Kemp Roth Reagan Miller

Matt Miller has an excellent column in The Washington Post in which he coins the phrase “Drawbridge Republicans.” Basically he accuses Romney and Ryan of being pro-rich class warriors who aim to eliminate equality of outcome and of opportunity. A very standard Rhetorical gesture is to concede in the second or third paragraph of an essay that there are shades of grey and fault on both sides each of which has a point. I think that for Miller that this is a reflex(also for others including say the President — I call the trope an “obamanation”). I also think that a part of this phase of writing a well made essay all critical facilities are turned off. Such an aside must be part of a good essay and no data are relevant. The alleged obamanation follows

(In case you were wondering, Ronald Reagan wasn’t a Drawbridge because he entered office when marginal rates, at 70 percent , were truly damaging to the economy. But as GOP business leaders now tell me privately, the Clinton-era top rate of 39.6 percent, let alone today’s 35 percent, are hardly a barrier to work or investment).

(parentheses his). Disclaimer: This post will include exactly 1 link. All claims of fact will be based on my memory. Note the complete lack of any data supporting the flat claim that 70 percent marginal rates were truly damaging. The only hint of an explanation of the alleged damage is in the following paragraph “a barrier to work or investment.”

 I don’t have to remind readers of this blog that 70% marginal rates sure don’t seem to have been a barrier to work and investment in the 60s nor were 90% marginal rates obviously a barrier to work and investment in the 40s and 50s. First there is very little evidence for an effect of taxes (or wages or interest rates) on male labor supply. This was well known in 1981. The elastic labor supply is married women’s labor force participation. This increased enormously during the period of 70% marginal tax rates. Notably, the labor supply choice doesn’t depend only on marginal rates (it isn’t a small change). There is no evidence that the elimination of 70% rates removed a significant barrier to work.

 The idea that the Kemp-Roth-Reagan tax cuts removed a barrier to investment just can’t be reconciled with the data.
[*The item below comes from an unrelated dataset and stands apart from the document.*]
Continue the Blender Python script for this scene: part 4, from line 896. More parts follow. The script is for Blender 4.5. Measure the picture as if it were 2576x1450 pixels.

 In fact they were followed by a period of extremely low fixed capital investment. This is unsurprising given the extremely high real interest rates which, in turn, are unsurprising given the high budget deficits caused by the Kemp-Roth-Reagan tax cuts. One mildly odd thing in the Miller parenthetical aside is the equation of saving and investment. I will accept the equation which makes sense in the long term although our current problem is high planned saving and low planned investment. But the Kemp-Roth-Reagan tax cuts did not have the effect on private savings which proponents predicted. Instead there was anomalously high private consumption. This is in addition to the massive resulting public dis-saving (deficits). There is vastly vastly vastly less than no evidence that the end of 70% marginal tax rates contributed to capital formation. The more nearly rational advocates of low marginal rates (by which I mean the more nearly rational critics of 70% marginal rates) argue that the important issue is tax avoidance not labor supply or consumption savings decisions.

 The argument is that there are efficiency losses due to tax avoidance strategies such as investing in tax shelters (to obtain income losses and capital gains). So a semi-rational defender of Kemp-Roth-Reagan could ask if there was a marked reduction in the vigor of tax sheltering etc. That’s a good question, but the answer is that there was a huge gigantic massive increase in the vigor of tax sheltering. This was widely noted at the time. But surely there must be something good that can be said about the Kemp-Roth tax cuts which isn’t based on ignoring all available data ? I suppose there probably is, but for the life of me, I can’t think of it.